### Goal:
Leave out the pictures, and retype only the lines from the beginning of the material through the line that contains "scene.camera = cam", including both.
[Start Given material]
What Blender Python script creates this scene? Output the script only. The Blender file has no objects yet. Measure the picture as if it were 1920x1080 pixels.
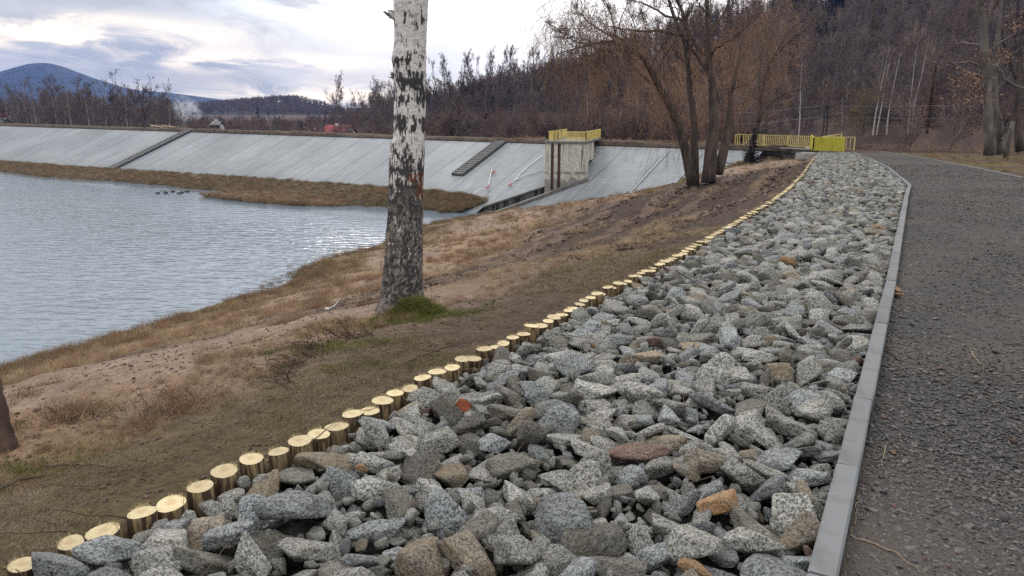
import bpy, math, random
import numpy as np
from mathutils import Matrix, Vector
R = math.radians
rng = np.random.default_rng(7)
random.seed(7)
scene = bpy.context.scene
DENO = False
COL = scene.collection

# ------------------------------------------------------------------ camera
CAMZ, F, PITCH = 1.6, 1400.0, R(13.65)
SP, CP = math.sin(PITCH), math.cos(PITCH)
cam_d = bpy.data.cameras.new('camera')
cam = bpy.data.objects.new('camera', cam_d)
COL.objects.link(cam)
cam.location = (0, 0, CAMZ)
cam.rotation_euler = (R(90) - PITCH, 0, 0)
cam_d.sensor_width = 36.0
cam_d.lens = F / 1920 * 36
cam_d.clip_start, cam_d.clip_end = 0.05, 20000
scene.camera = cam

# ------------------------------------------------------------------ world
world = bpy.data.worlds.new('World')
scene.world = world
world.use_nodes = True
SUN_EL, SUN_AZ = R(32), R(-8)      # azimuth clockwise from +Y


class NT:
    """tiny helper to write node trees"""
    def __init__(s, tree):
        s.t = tree
        s.n = tree.nodes
        s.l = tree.links
        s.n.clear()

    def node(s, typ, props=None, **ins):
        n = s.n.new(typ)
        for k, v in (props or {}).items():
            setattr(n, k, v)
        for k, v in ins.items():
            s.set(n, k, v)
        return n

    def set(s, n, k, v):
        if k[0] == 'i' and k[1:].isdigit():
            sock = n.inputs[int(k[1:])]
        else:
            sock = n.inputs[k.replace('_', ' ')]
        if isinstance(v, bpy.types.NodeSocket):
            s.l.new(v, sock)
        else:
            if sock.type in ('RGBA',) and len(v) == 3:
                v = (*v, 1)
            sock.default_value = v

    def math(s, op, a, b=0.0, c=None, clamp=False):
        n = s.node('ShaderNodeMath', {'operation': op, 'use_clamp': clamp}, i0=a, i1=b)
        if c is not None:
            s.set(n, 'i2', c)
        return n.outputs[0]

    def vmath(s, op, a, b=(0, 0, 0)):
        n = s.node('ShaderNodeVectorMath', {'operation': op}, i0=a, i1=b)
        return n.outputs['Value'] if op in ('DOT_PRODUCT', 'LENGTH', 'DISTANCE') else n.outputs[0]

    def mix(s, f, a, b, mode='MIX'):
        n = s.node('ShaderNodeMix', {'data_type': 'RGBA', 'blend_type': mode})
        s.set(n, 'i0', f)
        s.set(n, 'i6', a)
        s.set(n, 'i7', b)
        return n.outputs[2]

    def noise(s, vec, scale, detail=4, rough=0.55, dist=0.0, out='Fac'):
        n = s.node('ShaderNodeTexNoise', None, Vector=vec, Scale=scale, Detail=detail, Roughness=rough, Distortion=dist)
        return n.outputs[out]

    def rmap(s, v, a, b, c=0.0, d=1.0, smooth=False):
        n = s.node('ShaderNodeMapRange', {'interpolation_type': 'SMOOTHSTEP' if smooth else 'LINEAR'}, i0=v, i1=a, i2=b, i3=c, i4=d)
        return n.outputs[0]

    def mapping(s, vec, scale=(1, 1, 1), loc=(0, 0, 0), rot=(0, 0, 0)):
        return s.node('ShaderNodeMapping', None, Vector=vec, Scale=scale, Location=loc, Rotation=rot).outputs[0]

    def bump(s, h, strength=0.5, dist=0.02, normal=None):
        n = s.node('ShaderNodeBump', None, Strength=strength, Distance=dist, Height=h)
        if normal:
            s.set(n, 'Normal', normal)
        return n.outputs[0]


def azel(az, el):
    az, el = R(az), R(el)
    return (math.sin(az) * math.cos(el), math.cos(az) * math.cos(el), math.sin(el))


w = NT(world.node_tree)
tc = w.node('ShaderNodeTexCoord').outputs['Generated']
sky = w.node('ShaderNodeTexSky', {'sky_type': 'NISHITA', 'sun_disc': False, 'sun_elevation': SUN_EL,
                                  'sun_rotation': SUN_AZ, 'air_density': 1.0, 'dust_density': 1.5, 'ozone_density': 1.5})
nish = w.vmath('SCALE', sky.outputs[0])
nish.node.inputs['Scale'].default_value = 1.1
sep = w.node('ShaderNodeSeparateXYZ', None, Vector=tc)
dz = w.math('MAXIMUM', sep.outputs[2], 0.0)
# cloud plane coordinates, so the clouds flatten towards the horizon as real ones do
inv = w.math('DIVIDE', 1.0, w.math('ADD', dz, 0.22))
cv = w.vmath('SCALE', tc)
w.l.new(inv, cv.node.inputs['Scale'])
cvf = w.mapping(cv, scale=(1.9, 1.5, 2.6), loc=(3.1, 0.4, 0.0), rot=(0, 0, R(20)))
n1 = w.noise(cvf, 0.62, 7, 0.56, 0.4)
n2 = w.noise(w.mapping(cvf, loc=(7, 2, 0)), 1.5, 6, 0.58, 0.5)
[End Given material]
### Expected answer:
What Blender Python script creates this scene? Output the script only. The Blender file has no objects yet. Measure the picture as if it were 1920x1080 pixels.
import bpy, math, random
import numpy as np
from mathutils import Matrix, Vector
R = math.radians
rng = np.random.default_rng(7)
random.seed(7)
scene = bpy.context.scene
DENO = False
COL = scene.collection

# ------------------------------------------------------------------ camera
CAMZ, F, PITCH = 1.6, 1400.0, R(13.65)
SP, CP = math.sin(PITCH), math.cos(PITCH)
cam_d = bpy.data.cameras.new('camera')
cam = bpy.data.objects.new('camera', cam_d)
COL.objects.link(cam)
cam.location = (0, 0, CAMZ)
cam.rotation_euler = (R(90) - PITCH, 0, 0)
cam_d.sensor_width = 36.0
cam_d.lens = F / 1920 * 36
cam_d.clip_start, cam_d.clip_end = 0.05, 20000
scene.camera = cam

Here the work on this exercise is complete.